Phillip Jungwirth - BMO Capital Markets
Just on the DCP Midstream JV, the processing plant and the NGL pipeline that you are contributing for the 50% interest, is there an EBITDA number associated with those assets that are going into the JV that you could give us?
Dave Porges
No, currently, Jungwirth, we are finalizing the negotiations so we haven't reported that number yet.
Phillip Jungwirth - BMO Capital Markets
And then, what's the best way to gauge the level of spending in 2011 that you said you're comfortable with, is it to look at liquidity because you will probably be at around $1.5 billion by the end of the year, is that the primary metric that you look at and then how low are you comfortable taking that liquidity to continue the out spring cash flow?
Dave Porges
We do not want to run too close to the edge, that's what you're asking. We'd like to know, maybe put another, we'd like to know where the capital is coming from before we commit to spend it.
Operator
Thank you. This concludes our question-and-answer session for today.
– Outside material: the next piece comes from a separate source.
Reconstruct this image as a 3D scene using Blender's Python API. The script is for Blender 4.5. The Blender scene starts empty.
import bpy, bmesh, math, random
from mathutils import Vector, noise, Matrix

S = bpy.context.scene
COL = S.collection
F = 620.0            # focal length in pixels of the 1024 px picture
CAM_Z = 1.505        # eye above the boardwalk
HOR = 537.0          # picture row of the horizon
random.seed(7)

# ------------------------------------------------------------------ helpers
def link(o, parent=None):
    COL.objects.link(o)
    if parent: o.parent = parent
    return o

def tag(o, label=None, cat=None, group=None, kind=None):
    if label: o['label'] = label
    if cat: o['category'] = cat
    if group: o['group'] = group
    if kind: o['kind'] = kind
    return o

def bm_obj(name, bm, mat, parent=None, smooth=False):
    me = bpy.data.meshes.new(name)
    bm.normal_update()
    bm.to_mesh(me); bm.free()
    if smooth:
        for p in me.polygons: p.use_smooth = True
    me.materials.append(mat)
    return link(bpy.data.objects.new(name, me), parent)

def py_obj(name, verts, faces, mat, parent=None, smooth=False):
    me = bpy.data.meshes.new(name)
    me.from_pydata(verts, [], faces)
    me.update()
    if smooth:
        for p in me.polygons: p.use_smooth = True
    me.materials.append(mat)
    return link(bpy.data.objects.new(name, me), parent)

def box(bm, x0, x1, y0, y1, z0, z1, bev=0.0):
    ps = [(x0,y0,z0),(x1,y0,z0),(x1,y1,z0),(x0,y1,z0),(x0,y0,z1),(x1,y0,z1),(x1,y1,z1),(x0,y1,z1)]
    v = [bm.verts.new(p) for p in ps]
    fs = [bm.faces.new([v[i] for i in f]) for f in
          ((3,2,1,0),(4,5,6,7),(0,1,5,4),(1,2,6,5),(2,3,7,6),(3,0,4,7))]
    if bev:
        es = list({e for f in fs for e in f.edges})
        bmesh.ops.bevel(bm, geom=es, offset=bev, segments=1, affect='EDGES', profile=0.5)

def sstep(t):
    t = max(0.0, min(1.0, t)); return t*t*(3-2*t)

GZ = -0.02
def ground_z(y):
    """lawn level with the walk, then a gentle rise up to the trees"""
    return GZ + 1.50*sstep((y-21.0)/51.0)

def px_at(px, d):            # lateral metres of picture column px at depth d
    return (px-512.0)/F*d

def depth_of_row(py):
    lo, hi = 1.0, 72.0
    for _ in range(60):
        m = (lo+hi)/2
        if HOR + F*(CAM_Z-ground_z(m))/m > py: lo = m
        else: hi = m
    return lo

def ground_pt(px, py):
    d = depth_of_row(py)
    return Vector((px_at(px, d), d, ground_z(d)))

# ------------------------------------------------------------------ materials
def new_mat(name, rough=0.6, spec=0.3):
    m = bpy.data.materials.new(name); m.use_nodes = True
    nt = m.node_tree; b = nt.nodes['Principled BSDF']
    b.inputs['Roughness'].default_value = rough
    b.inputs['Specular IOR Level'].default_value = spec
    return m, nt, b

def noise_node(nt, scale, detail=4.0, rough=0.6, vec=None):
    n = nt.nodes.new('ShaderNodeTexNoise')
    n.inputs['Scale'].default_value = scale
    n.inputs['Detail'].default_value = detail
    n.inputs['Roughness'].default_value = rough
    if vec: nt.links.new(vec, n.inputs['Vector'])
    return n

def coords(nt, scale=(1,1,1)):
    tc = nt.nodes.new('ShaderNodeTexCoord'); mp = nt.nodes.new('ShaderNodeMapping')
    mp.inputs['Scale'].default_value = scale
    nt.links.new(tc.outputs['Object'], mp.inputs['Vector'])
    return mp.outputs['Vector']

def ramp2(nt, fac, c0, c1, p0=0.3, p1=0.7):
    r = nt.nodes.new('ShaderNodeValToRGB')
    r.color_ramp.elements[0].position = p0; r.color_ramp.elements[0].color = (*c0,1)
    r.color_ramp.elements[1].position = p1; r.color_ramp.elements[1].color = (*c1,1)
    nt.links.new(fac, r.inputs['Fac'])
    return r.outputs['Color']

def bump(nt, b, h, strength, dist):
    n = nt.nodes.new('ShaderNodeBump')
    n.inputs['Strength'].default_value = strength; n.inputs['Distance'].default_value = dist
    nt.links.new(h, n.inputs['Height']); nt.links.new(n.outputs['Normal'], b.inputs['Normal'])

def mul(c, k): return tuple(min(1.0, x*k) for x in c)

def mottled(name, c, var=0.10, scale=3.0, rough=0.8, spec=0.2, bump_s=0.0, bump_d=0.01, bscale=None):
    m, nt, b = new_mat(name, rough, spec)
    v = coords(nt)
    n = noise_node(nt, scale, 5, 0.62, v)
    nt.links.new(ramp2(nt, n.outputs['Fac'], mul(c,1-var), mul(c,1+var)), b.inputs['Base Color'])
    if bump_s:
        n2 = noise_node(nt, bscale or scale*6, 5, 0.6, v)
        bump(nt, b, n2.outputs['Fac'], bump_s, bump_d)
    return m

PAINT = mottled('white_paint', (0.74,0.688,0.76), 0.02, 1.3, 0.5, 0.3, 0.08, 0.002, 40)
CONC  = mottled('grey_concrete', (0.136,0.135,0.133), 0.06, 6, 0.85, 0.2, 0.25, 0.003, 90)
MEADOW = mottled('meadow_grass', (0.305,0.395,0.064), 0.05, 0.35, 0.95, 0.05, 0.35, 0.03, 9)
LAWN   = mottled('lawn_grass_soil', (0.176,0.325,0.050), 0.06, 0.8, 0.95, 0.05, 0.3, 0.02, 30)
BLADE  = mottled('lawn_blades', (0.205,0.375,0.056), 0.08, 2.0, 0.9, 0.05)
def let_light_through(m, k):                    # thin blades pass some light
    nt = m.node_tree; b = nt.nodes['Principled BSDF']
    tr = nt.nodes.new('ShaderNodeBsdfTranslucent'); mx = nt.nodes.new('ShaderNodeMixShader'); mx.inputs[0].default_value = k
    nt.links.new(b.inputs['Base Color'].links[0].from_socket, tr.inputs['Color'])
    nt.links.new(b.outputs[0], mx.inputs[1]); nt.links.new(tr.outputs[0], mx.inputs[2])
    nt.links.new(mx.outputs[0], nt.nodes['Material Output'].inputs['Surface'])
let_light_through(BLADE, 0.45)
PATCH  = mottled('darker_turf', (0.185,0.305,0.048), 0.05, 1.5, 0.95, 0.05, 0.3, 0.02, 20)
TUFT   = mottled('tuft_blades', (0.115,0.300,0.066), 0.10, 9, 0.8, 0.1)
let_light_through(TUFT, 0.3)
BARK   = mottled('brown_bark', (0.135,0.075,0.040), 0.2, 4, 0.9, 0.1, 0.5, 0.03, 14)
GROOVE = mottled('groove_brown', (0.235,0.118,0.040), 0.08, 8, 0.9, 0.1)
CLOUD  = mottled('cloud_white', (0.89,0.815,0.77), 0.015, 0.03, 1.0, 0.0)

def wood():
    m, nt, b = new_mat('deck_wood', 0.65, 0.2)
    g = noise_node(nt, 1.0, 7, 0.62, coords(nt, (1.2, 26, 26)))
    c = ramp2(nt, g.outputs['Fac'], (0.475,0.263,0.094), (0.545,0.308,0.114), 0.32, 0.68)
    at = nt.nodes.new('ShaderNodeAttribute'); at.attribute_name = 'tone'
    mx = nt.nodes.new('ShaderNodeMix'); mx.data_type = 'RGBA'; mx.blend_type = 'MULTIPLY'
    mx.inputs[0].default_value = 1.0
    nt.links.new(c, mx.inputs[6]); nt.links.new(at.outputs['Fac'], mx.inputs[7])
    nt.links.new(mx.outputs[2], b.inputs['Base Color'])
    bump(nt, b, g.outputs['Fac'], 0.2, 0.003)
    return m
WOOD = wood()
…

I would like to turn the conference back over to Mr. Pat Kane for any closing remarks.
Pat Kane
Thanks PJ. This concludes today's call.
The call will be available for replay for a seven-day period beginning approximately 1.30 PM today. The phone number for the replay is 412-317-0088.
You will need a confirmation code, which is 436920. The call will also be replayed on our website for seven days.
Thank you everyone for participating.
Operator
Thank you. That concludes the EQT Corporation second quarter 2010 earnings conference call.
Thank you for attending today's presentation. You may now disconnect.